§ **WRITTEN TASK**
Retype only what runs from the beginning of the data through the line with "COL = scene.collection"; please omit the pictures and keep every line exact.

§ **MATERIAL PROVIDED**

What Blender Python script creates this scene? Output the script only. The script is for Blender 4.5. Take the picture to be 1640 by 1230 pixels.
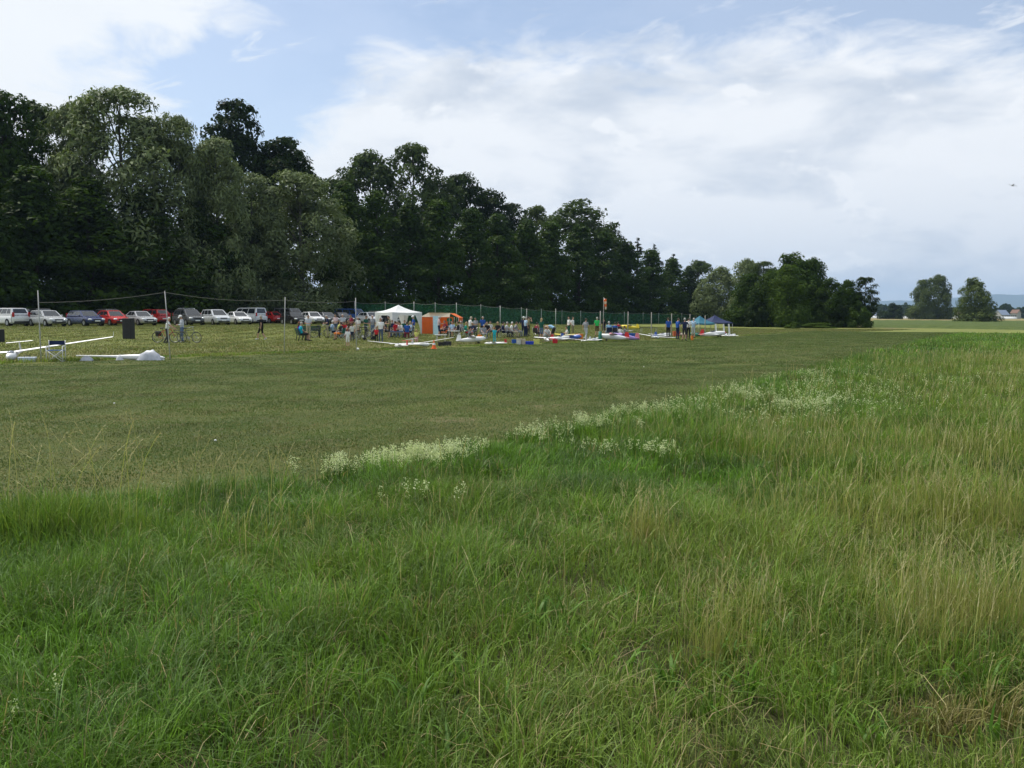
import bpy, bmesh, math, random
import numpy as np
from mathutils import Vector, Matrix, noise as mnoise

R = math.radians
rng = np.random.default_rng(11)
random.seed(5)
scene = bpy.context.scene
for o in list(bpy.data.objects):
    bpy.data.objects.remove(o)
COL = scene.collection

# ------------------------------------------------------------------ camera
CAM_H, FPX = 2.0, 1373.0
PITCH, ROLL = R(4.66), R(0.28)
cam_data = bpy.data.cameras.new('camera')
cam_data.sensor_width = 36.0
cam_data.lens = 36.0 * FPX / 1640.0
cam_data.clip_start = 0.05
cam_data.clip_end = 30000.0
cam = bpy.data.objects.new('camera', cam_data)
COL.objects.link(cam)
CR = Matrix.Rotation(math.pi / 2 - PITCH, 3, 'X') @ Matrix.Rotation(ROLL, 3, 'Z')
cam.matrix_world = Matrix.Translation((0, 0, CAM_H)) @ CR.to_4x4()
scene.camera = cam

# ------------------------------------------------------------------ light and sky
SUN_EL, SUN_AZ = R(61), R(-52)          # azimuth from +Y, negative to the left
sd = Vector((math.sin(SUN_AZ) * math.cos(SUN_EL), math.cos(SUN_AZ) * math.cos(SUN_EL), math.sin(SUN_EL)))
sun_data = bpy.data.lights.new('sun', 'SUN')
sun_data.energy = 3.2
sun_data.angle = R(2.5)
sun_data.color = (1.0, 0.955, 0.88)
sun = bpy.data.objects.new('sun', sun_data)
sun.rotation_euler = sd.to_track_quat('Z', 'Y').to_euler()
sun.location = (0, 0, 60)
COL.objects.link(sun)

scene.view_settings.view_transform = 'Standard'
scene.view_settings.look = 'None'
scene.view_settings.exposure = 0.42
scene.view_settings.gamma = 1.0
scene.view_settings.use_curve_mapping = False
scene.render.engine = 'CYCLES'
scene.cycles.use_denoising = True
try:
    scene.cycles.denoiser = 'OPENIMAGEDENOISE'
    scene.cycles.denoising_prefilter = 'ACCURATE'
except Exception:
    pass
scene.cycles.max_bounces = 4
scene.cycles.diffuse_bounces = 2
scene.cycles.glossy_bounces = 2
scene.cycles.transmission_bounces = 2
scene.cycles.transparent_max_bounces = 8
scene.cycles.volume_bounces = 0
scene.cycles.caustics_reflective = False
scene.cycles.caustics_refractive = False
scene.cycles.use_adaptive_sampling = True
scene.cycles.adaptive_threshold = 0.02


class NT:
    """small helper to wire node trees"""
    def __init__(self, tree):
        self.t = tree
        self.n = tree.nodes
        self.n.clear()

    def node(self, kind, **kw):
        nd = self.n.new(kind)
        for k, v in kw.items():
            setattr(nd, k, v)
        return nd

    def put(self, sock, v):
        if isinstance(v, bpy.types.NodeSocket):
            self.t.links.new(v, sock)
        elif v is not None:
            if sock.type == 'RGBA' and hasattr(v, '__len__') and len(v) == 3:
                v = (*v, 1.0)
            sock.default_value = v

    def m(self, op, a, b=None, c=None, clamp=False):
        nd = self.node('ShaderNodeMath', operation=op, use_clamp=clamp)
        for i, v in enumerate((a, b, c)):
            if v is not None:
                self.put(nd.inputs[i], v)
        return nd.outputs[0]

    def vm(self, op, a, b=None, scale=None):
        nd = self.node('ShaderNodeVectorMath', operation=op)
        self.put(nd.inputs[0], a)
        if b is not None:
            self.put(nd.inputs[1], b)
        if scale is not None:
            self.put(nd.inputs['Scale'], scale)
        return nd.outputs['Value'] if op in ('DOT_PRODUCT', 'LENGTH', 'DISTANCE') else nd.outputs['Vector']

    def mix(self, f, a, b, blend='MIX'):
        nd = self.node('ShaderNodeMix', data_type='RGBA', blend_type=blend)
        nd.clamp_factor = True
        self.put(nd.inputs['Factor'], f)
        self.put(nd.inputs['A'], a) if False else self.put(nd.inputs[6], a)
        self.put(nd.inputs[7], b)
        return nd.outputs[2]

    def noise(self, vec, scale, detail=3.0, rough=0.55, dist=0.0):
        nd = self.node('ShaderNodeTexNoise')
        if vec is not None:
            self.put(nd.inputs['Vector'], vec)
        self.put(nd.inputs['Scale'], scale)
        self.put(nd.inputs['Detail'], detail)
        self.put(nd.inputs['Roughness'], rough)
        self.put(nd.inputs['Distortion'], dist)
        return nd.outputs[0]

    def ss(self, x, lo, hi, a=0.0, b=1.0):
        nd = self.node('ShaderNodeMapRange', interpolation_type='SMOOTHSTEP')
        self.put(nd.inputs[0], x)
        for i, v in enumerate((lo, hi, a, b)):
            self.put(nd.inputs[1 + i], v)
        return nd.outputs[0]

    def ramp(self, x, stops):
        nd = self.node('ShaderNodeValToRGB')
        cr = nd.color_ramp
        while len(cr.elements) < len(stops):
            cr.elements.new(0.5)
        for e, (p, c) in zip(cr.elements, stops):
            e.position = p
            e.color = (*c, 1.0)
        self.put(nd.inputs[0], x)
        return nd.outputs[0]

    def curve(self, x, pts):
        nd = self.node('ShaderNodeFloatCurve')
        c = nd.mapping.curves[0]
        while len(c.points) < len(pts):
            c.points.new(0.5, 0.5)
        for p, (a, b) in zip(c.points, pts):
            p.location = (a, b)
        nd.mapping.update()
        self.put(nd.inputs['Value'], x)
        return nd.outputs[0]


world = bpy.data.worlds.new('World')
scene.world = world
world.use_nodes = True
w = NT(world.node_tree)
SKY_STRENGTH = 0.11
sky = w.node('ShaderNodeTexSky', sky_type='NISHITA', sun_disc=False)
sky.sun_elevation = SUN_EL
sky.sun_rotation = SUN_AZ
sky.altitude = 400
sky.air_density = 1.0
sky.dust_density = 1.6
sky.ozone_density = 1.6
tc = w.node('ShaderNodeTexCoord')
D = w.vm('NORMALIZE', tc.outputs['Generated'])
sep = w.node('ShaderNodeSeparateXYZ')
w.put(sep.inputs[0], D)
el = w.m('ARCSINE', sep.outputs[2])
az = w.m('ARCTAN2', sep.outputs[0], sep.outputs[1])
# wispy noises over the sky vault, flattened so that clouds lie in layers
Ds = w.vm('MULTIPLY', D, (3.0, 3.0, 8.0))
n_big = w.noise(Ds, 1.1, 2.0, 0.55)
n_mid = w.noise(Ds, 3.2, 6.0, 0.60, 0.5)
tilt = w.node('ShaderNodeVectorRotate', rotation_type='Y_AXIS')
w.put(tilt.inputs['Vector'], D)
tilt.inputs['Angle'].default_value = R(17)
Dt = w.vm('MULTIPLY', tilt.outputs[0], (4.0, 4.0, 22.0))
n_wisp = w.noise(Dt, 2.0, 5.0, 0.6, 0.6)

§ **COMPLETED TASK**
What Blender Python script creates this scene? Output the script only. The script is for Blender 4.5. Take the picture to be 1640 by 1230 pixels.
import bpy, bmesh, math, random
import numpy as np
from mathutils import Vector, Matrix, noise as mnoise

R = math.radians
rng = np.random.default_rng(11)
random.seed(5)
scene = bpy.context.scene
for o in list(bpy.data.objects):
    bpy.data.objects.remove(o)
COL = scene.collection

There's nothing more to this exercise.